DIRECTIONS —
Repeat exactly the lines between and including those that contain "What Blender Python" and "from mathutils import noise as mnoise". Output no other line.

★ ★ ★ ★

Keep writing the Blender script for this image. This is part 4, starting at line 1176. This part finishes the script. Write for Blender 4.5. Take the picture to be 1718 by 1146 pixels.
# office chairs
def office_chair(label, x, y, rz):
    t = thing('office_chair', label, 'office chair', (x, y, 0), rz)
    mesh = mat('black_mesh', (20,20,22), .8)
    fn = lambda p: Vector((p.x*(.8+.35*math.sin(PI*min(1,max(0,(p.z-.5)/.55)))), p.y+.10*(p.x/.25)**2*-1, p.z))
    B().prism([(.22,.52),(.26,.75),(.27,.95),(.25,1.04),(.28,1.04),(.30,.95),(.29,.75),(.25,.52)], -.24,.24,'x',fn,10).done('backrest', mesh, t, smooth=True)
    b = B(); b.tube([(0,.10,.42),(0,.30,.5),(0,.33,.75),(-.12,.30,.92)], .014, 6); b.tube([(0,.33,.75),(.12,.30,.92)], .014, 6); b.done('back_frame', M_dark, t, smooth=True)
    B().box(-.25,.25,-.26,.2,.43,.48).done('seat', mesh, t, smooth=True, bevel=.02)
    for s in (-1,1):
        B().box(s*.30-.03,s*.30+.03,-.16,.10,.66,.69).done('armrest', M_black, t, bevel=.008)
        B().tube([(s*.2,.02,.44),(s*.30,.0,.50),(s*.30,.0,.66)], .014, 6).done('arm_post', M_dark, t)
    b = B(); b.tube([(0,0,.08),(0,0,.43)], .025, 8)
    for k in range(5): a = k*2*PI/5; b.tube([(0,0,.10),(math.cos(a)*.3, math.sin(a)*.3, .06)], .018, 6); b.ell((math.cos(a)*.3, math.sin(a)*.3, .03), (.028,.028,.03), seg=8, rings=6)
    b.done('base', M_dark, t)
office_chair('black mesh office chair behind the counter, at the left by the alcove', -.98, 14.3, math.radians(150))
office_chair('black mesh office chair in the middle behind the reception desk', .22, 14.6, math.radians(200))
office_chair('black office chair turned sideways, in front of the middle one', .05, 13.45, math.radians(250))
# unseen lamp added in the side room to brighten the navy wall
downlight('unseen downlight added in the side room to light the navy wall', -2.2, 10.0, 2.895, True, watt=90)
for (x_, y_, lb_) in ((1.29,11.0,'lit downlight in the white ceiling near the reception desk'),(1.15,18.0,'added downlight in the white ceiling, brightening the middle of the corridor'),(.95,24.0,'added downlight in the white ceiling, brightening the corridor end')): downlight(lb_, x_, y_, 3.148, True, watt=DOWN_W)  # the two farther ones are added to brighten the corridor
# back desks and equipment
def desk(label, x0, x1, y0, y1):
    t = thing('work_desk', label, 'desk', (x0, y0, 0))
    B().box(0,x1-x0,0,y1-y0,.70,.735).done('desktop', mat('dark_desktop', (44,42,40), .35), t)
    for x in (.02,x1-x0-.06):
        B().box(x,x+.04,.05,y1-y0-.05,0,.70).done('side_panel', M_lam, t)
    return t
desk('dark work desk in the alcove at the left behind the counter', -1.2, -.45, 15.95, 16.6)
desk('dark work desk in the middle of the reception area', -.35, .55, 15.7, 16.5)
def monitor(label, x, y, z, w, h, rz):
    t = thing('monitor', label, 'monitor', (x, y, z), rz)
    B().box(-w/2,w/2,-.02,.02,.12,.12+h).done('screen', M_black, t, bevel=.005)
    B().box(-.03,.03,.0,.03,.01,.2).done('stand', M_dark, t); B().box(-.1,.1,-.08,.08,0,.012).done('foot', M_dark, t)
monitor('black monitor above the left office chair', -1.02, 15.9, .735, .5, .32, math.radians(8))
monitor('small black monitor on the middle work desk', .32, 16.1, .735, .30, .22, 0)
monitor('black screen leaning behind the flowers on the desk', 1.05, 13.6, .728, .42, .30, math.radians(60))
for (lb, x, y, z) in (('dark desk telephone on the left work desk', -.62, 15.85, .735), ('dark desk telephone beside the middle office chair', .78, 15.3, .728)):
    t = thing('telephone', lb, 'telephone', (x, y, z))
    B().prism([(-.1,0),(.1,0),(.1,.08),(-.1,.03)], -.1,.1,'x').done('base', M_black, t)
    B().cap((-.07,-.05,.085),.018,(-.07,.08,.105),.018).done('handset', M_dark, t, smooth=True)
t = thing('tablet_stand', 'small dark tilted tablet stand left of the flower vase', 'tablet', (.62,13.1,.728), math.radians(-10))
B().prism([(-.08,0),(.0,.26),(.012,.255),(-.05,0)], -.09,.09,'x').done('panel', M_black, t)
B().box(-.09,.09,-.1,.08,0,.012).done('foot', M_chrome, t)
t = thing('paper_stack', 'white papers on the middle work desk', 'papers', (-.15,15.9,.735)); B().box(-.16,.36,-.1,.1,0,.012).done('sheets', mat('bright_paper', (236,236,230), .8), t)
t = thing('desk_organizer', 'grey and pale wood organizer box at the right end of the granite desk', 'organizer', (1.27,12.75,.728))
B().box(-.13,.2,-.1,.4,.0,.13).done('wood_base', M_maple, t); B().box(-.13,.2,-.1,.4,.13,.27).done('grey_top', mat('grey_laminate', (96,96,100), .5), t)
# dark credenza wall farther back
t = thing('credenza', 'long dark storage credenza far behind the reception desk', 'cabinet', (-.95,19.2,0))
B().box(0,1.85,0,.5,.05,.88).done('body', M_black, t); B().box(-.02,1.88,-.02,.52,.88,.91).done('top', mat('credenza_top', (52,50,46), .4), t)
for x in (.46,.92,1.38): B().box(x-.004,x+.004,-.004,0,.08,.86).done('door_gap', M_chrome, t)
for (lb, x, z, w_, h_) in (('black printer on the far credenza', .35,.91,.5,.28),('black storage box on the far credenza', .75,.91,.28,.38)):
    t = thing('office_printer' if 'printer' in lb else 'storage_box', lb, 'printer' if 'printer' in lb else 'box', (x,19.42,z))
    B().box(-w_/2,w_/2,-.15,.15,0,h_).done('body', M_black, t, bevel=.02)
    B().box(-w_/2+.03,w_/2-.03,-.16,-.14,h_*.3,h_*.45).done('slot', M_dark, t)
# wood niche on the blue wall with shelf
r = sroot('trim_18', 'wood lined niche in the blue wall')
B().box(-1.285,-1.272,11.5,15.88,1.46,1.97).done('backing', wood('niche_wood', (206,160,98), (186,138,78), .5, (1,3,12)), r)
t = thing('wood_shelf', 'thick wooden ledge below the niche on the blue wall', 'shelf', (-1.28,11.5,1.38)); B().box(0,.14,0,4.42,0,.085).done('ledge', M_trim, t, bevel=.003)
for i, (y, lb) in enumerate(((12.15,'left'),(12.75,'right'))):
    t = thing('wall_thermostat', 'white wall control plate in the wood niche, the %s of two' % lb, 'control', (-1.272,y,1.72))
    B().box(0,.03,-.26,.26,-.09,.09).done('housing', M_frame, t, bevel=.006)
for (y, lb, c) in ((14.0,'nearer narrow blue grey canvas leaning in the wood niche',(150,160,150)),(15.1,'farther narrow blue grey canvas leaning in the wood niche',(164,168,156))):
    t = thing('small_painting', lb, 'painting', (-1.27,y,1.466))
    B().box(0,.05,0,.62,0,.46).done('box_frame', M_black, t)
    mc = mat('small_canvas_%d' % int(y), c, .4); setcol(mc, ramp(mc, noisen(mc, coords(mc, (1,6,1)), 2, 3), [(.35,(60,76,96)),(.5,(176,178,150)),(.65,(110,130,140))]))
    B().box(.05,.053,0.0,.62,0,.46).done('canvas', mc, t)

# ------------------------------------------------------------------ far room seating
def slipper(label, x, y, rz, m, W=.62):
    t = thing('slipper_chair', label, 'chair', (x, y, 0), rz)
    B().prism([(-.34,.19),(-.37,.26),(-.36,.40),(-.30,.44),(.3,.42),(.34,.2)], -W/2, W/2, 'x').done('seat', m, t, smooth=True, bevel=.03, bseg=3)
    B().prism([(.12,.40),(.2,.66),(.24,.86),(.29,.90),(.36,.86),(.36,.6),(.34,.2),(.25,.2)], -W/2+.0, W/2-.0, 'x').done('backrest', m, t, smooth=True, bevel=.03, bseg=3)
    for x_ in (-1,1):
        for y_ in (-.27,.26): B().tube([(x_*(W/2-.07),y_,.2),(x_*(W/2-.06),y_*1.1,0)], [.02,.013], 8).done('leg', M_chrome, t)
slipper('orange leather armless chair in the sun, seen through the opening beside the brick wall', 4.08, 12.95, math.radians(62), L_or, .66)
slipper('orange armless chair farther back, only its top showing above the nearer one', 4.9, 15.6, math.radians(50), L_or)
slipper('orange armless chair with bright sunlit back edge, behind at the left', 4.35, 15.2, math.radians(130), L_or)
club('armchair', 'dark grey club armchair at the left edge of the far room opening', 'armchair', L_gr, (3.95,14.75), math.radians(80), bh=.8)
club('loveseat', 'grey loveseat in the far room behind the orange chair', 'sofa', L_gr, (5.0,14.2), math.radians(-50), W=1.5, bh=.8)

★ ★ ★ ★

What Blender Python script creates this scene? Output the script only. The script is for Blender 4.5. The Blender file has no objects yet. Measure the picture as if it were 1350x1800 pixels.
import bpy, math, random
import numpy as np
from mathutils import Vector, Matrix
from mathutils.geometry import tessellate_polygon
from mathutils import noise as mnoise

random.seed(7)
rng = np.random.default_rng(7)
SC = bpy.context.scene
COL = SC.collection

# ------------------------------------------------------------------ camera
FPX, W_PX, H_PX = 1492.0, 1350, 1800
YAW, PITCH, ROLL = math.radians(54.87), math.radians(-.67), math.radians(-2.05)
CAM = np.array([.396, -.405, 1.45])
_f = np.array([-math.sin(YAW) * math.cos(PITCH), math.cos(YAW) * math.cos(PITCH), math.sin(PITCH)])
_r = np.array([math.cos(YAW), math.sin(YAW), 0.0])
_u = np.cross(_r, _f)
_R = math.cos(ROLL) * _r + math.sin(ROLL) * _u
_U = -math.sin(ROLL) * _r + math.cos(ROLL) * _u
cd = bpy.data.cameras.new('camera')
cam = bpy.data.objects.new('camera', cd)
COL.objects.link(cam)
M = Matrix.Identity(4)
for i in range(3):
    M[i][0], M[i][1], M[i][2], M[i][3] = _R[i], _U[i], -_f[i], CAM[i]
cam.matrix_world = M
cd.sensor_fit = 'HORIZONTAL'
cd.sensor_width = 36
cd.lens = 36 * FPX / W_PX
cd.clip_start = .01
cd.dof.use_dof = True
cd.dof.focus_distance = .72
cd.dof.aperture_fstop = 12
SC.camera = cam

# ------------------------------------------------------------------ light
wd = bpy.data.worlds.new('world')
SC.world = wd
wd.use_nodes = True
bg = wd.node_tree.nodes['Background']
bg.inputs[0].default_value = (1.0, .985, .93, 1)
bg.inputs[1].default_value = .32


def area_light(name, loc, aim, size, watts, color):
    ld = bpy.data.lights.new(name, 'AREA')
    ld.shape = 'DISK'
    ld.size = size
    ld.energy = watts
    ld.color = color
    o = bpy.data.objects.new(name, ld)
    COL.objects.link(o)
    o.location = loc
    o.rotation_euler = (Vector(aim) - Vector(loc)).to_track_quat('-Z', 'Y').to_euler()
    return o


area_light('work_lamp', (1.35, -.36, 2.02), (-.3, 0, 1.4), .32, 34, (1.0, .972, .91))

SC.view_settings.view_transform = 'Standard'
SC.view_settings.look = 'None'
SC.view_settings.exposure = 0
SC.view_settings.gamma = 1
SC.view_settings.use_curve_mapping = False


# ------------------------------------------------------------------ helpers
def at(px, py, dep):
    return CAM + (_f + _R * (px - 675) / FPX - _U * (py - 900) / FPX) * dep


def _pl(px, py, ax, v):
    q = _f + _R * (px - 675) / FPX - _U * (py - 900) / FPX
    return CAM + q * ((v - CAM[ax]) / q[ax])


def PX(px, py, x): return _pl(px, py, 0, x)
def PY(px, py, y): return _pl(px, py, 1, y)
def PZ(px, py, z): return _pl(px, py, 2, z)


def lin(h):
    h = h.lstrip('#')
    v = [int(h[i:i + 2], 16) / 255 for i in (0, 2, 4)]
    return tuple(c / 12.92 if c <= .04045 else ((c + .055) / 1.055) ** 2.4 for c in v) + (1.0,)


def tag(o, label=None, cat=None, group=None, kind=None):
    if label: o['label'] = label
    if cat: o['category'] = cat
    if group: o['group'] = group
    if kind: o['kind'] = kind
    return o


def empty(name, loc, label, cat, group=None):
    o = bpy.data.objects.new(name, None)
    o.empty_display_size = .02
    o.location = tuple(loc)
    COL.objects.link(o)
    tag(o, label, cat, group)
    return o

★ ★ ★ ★

TASK SOLUTION —
What Blender Python script creates this scene? Output the script only. The script is for Blender 4.5. The Blender file has no objects yet. Measure the picture as if it were 1350x1800 pixels.
import bpy, math, random
import numpy as np
from mathutils import Vector, Matrix
from mathutils.geometry import tessellate_polygon
from mathutils import noise as mnoise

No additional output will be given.